Chciał przekupić policjantów
Chciał przekonać policjantów, żeby nie karali go mandatem i nie zatrzymywali dowodu rejestracyjnego jego dostawczego mercedesa. Za argument miał posłużyć 50 złotowy banknot. 65-letni mężczyzna trafił do policyjnego aresztu.
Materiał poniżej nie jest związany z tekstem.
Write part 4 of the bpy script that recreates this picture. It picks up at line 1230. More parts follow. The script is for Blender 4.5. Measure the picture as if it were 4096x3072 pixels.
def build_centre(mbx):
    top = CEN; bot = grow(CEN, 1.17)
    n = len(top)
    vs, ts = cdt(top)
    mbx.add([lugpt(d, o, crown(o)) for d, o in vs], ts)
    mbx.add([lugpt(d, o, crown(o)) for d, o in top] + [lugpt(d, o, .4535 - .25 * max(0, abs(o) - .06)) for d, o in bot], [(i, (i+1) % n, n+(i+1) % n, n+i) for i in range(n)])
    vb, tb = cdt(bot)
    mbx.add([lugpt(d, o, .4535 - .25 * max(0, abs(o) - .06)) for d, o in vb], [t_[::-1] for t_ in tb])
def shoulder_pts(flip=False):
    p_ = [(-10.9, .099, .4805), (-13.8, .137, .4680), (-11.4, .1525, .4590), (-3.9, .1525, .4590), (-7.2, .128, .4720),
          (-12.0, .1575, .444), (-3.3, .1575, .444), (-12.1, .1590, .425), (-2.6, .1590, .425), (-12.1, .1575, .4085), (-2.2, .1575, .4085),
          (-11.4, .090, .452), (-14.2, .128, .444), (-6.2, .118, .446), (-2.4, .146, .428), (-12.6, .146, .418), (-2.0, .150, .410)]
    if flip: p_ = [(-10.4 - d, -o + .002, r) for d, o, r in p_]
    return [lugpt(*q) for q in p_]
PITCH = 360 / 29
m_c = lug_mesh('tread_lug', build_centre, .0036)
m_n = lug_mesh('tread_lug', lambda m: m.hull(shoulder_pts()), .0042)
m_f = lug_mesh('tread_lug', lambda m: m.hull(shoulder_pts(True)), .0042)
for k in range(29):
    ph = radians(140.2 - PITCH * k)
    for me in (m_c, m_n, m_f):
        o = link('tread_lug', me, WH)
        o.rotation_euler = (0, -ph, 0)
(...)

Na ulicy Pszczyńskiej policjanci z drogówki zatrzymali do kontroli kierującego dostawczym mercedesem. Jednym z powodów kontroli była pęknięta szyba w polu widzenia kierowcy. Mundurowi poinformowali kierującego, że pęknięta szyba i lusterko boczne są powodem zatrzymania dowodu rejestracyjnego auta i ukarania mandatem w kwocie 50 złotych. W pewnym momencie 65-letni kierujący wyjął z portfela 50 złotych i dał je policjantom mówiąc: „Dajcie spokój z mandatem i dowodem rejestracyjnym - załatwimy to inaczej”. Myślał, że łapówka załatwi sprawę i będzie dalej mógł kontynuować jazdę. Stróże prawa zareagowali natychmiast. Zabezpieczyli oferowane przez kierowcę pieniądze, a jego samego przewieźli do policyjnego aresztu. Mężczyzna usłyszał zarzut wręczenia korzyści majątkowej funkcjonariuszom w zamian za odstąpienie od czynności służbowych. Przyznał się i poddał dobrowolnie karze jednego roku pozbawienia wolności w zawieszeniu jej wykonania na rok. 65-latek został objęty policyjnym dozorem. Będzie musiał też zapłacić poręczenie majątkowe w kwocie 1 tys. złotych.